--- Collected material ---
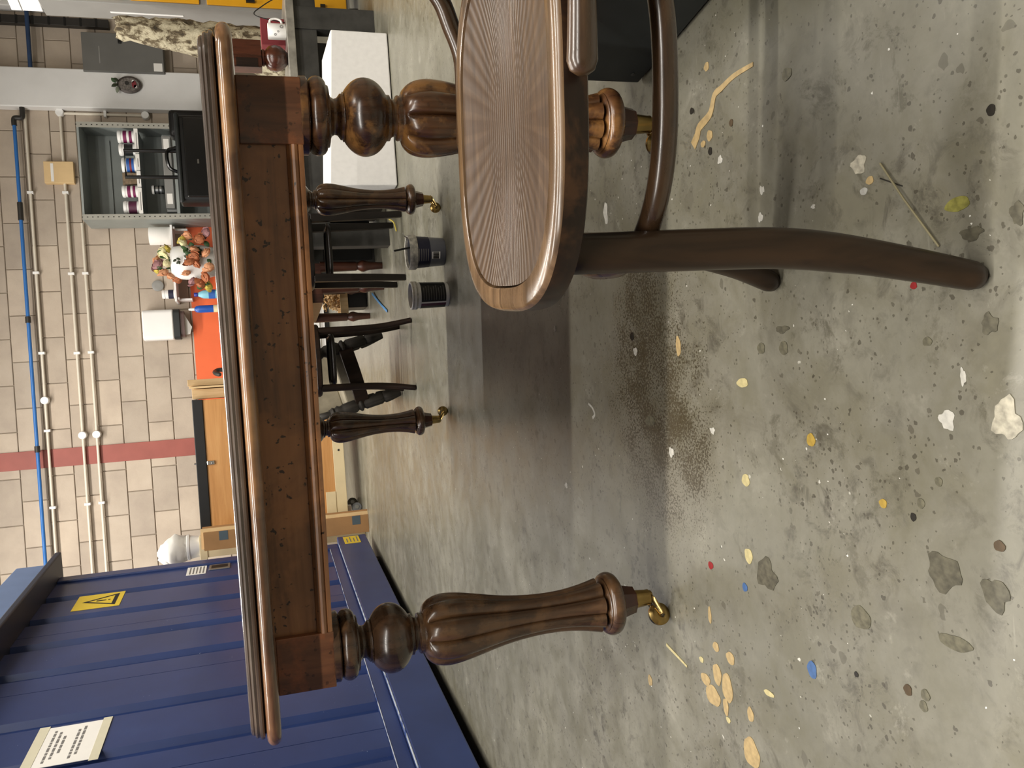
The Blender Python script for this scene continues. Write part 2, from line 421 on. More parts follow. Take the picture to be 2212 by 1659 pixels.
def mat_container():
    k = NT('container_blue'); o = k.coord()
    n1 = k.noise(o, 2.0, 4, 0.6); n2 = k.noise(o, 120, 2, 0.5); n3 = k.noise(o, 3.5, 4, 0.7)
    c = k.ramp(n1, [(0.3, lin('#1f3160')), (0.6, lin('#263a6e')), (0.8, lin('#2e4478'))])
    ch = k.math('MULTIPLY', k.ramp(n2, [(0.74, (0,0,0,1)), (0.76, (1,1,1,1))]), k.ramp(n3, [(0.55, (0,0,0,1)), (0.66, (1,1,1,1))]))
    c = k.mix(ch, c, lin('#c5cbd6'))
    k.bump(n1, 0.03, 0.01)
    return k.set(c, 0.42, 0, 0.15)
M['blue_steel'] = mat_container()
M['blue_light'] = plain('faded_blue_steel', '#5d7194', 0.5, 0, 0.08, 5)
M['blue_shadow'] = plain('shadow_blue_roof_edge', '#1c2233', 0.5, 0, 0.1, 5)  # blue darkened to stand for the shadow under the container's roof overhang

def mat_scrape():
    k = NT('scraped_edge'); o = k.coord((1, 1, 1))
    n = k.noise(o, 14, 5, 0.7); c = k.ramp(n, [(0.40, lin('#314a86')), (0.50, lin('#a9b0bb')), (0.7, lin('#c9ccd0'))])
    return k.set(c, 0.6)
M['scrape'] = mat_scrape()

def mat_bark():
    k = NT('birch_bark'); o = k.coord((8, 8, 5)); b = k.noise(o, 2.2, 5, 0.7, 0.4); f = k.noise(k.coord((30, 30, 8)), 2, 4, 0.7)
    c = k.ramp(b, [(0.36, lin('#241d15')), (0.45, lin('#5a4d38')), (0.52, lin('#b3aa90')), (0.8, lin('#c4bca4'))])
    c = k.mix(k.math('MULTIPLY', f, 0.35), c, lin('#6f6248'))
    k.bump(b, 0.7, 0.02); return k.set(c, 0.9)
M['bark'] = mat_bark()

def mat_seat():
    """embossed plywood seat: fans of ribs running out from the middle"""
    k = NT('embossed_seat'); o = k.coord(); sep = k.n('ShaderNodeSeparateXYZ'); k.l(o, sep.inputs[0])
    x, y = sep.outputs[0], sep.outputs[1]
    ang = k.math('ARCTAN2', k.math('MULTIPLY', y, 1.0), k.math('MULTIPLY', x, 0.42))
    rad = k.math('SQRT', k.math('ADD', k.math('POWER', k.math('MULTIPLY', x, 0.8), 2.0), k.math('POWER', y, 2.0)))
    w1 = k.math('SINE', k.math('MULTIPLY', ang, 74.0))
    fade = k.math('MULTIPLY', k.math('SUBTRACT', rad, 0.03), 14.0, True)
    w1 = k.math('MULTIPLY', w1, fade)
    w2 = k.math('SINE', k.math('MULTIPLY', y, 900.0))
    w2 = k.math('MULTIPLY', w2, k.math('SUBTRACT', 1.0, fade))
    h = k.math('ADD', k.math('MULTIPLY', w1, 0.8), k.math('MULTIPLY', w2, 0.4))
    gn = k.noise(k.coord((2, 30, 8)), 4, 5, 0.6, 0.4); bn = k.noise(o, 9, 4, 0.6)
    c = k.ramp(gn, [(0.3, lin('#3e3024')), (0.55, lin('#574433')), (0.8, lin('#6a5540'))])
    c = k.mix(k.math('MULTIPLY', k.ramp(bn, [(0.4, (0,0,0,1)), (0.65, (1,1,1,1))]), 0.35), c, lin('#40362d'))
    c = k.mix(k.ramp(h, [(0.25, (0.30,0.30,0.30,1)), (0.55, (0,0,0,1))]), c, lin('#33241a'))
    k.bump(h, 0.28, 0.002)
    return k.set(c, 0.36, 0, 0.25)
M['seat_panel'] = mat_seat()

SPOTC = {'yellow': '#a68a3c', 'cream': '#bdb080', 'blue': '#42618f', 'white': '#bebbb1', 'chalk': '#aaa492', 'stain': '#5a5647',
         'red': '#8c2020', 'tan': '#ad9568', 'brown': '#4c3c26', 'drab': '#666250', 'black': '#231f18', 'olive': '#84803f', 'grey': '#a5a39b'}
SPOTM = {}
for kx, hx in SPOTC.items(): SPOTM[kx] = plain('paint_' + kx, hx, 0.55, 0, 0.3 if kx in ('stain', 'chalk', 'drab', 'olive') else 0.15, 90)

# ------------------------------------------------------------------ room shell
floor = MB().box(-6, 6, -5, 9.4, -0.12, 0.0).build('floor', M['floor']); struct(floor)
struct(MB().box(-6, 6, -5, 9.4, 4.35, 4.5).build('ceiling', M['ceiling']))
struct(MB().box(-6.2, -6, -5, 9.4, 0, 4.35).build('wall_left', M['side_wall']))
struct(MB().box(6, 6.2, -5, 9.4, 0, 4.35).build('wall_right', M['side_wall']))
struct(MB().box(-6, 6, -5.2, -5, 0, 4.35).build('wall_front', M['side_wall']))
wall = MB().box(-6, 6, 9.012, 9.4, 0, 4.35).build('wall_back', M['mortar']); struct(wall)
BW, BH = 0.447, 0.2325
full = None
half = None
def block_mesh(w):
    b = MB(); e = 0.0035
    x0, x1, z0, z1 = -w/2+0.004, w/2-0.004, -BH/2+0.004, BH/2-0.004
    b.rings([[(x0, 9.03, z0), (x1, 9.03, z0), (x1, 9.03, z1), (x0, 9.03, z1)],
             [(x0, 9.0+e, z0), (x1, 9.0+e, z0), (x1, 9.0+e, z1), (x0, 9.0+e, z1)],
             [(x0+e, 9.0, z0+e), (x1-e, 9.0, z0+e), (x1-e, 9.0, z1-e), (x0+e, 9.0, z1-e)]], cap=True)
    return b
bproto = None
ROW0 = 2.036
for r in range(-5, 6):
    zc = ROW0 + BH*(r+0.5)
    for c in range(-9, 9):
        xc = 1.642 - 1.0*BW + BW*(c - 1) + (BW/2 if r % 2 else 0) + BW*0.5 + 0.02
        if bproto is None:
            bproto = block_mesh(BW).build('wall_block', M['block'], wall); o = bproto
        else:
            o = bproto.copy(); COL.objects.link(o)
        o.parent = wall; o.location = (xc, 0, zc)
MB().box(-0.49, -0.315, 8.990, 9.0, 0.3, 4.3).build('red_stripe', M['red_stripe'], wall, bevel=0.002)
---
- _The task_: Identify the lines that contain the string "from", and copy every one of them.

- _Answer to the exercise_:
The Blender Python script for this scene continues. Write part 2, from line 421 on. More parts follow. Take the picture to be 2212 by 1659 pixels.
    """embossed plywood seat: fans of ribs running out from the middle"""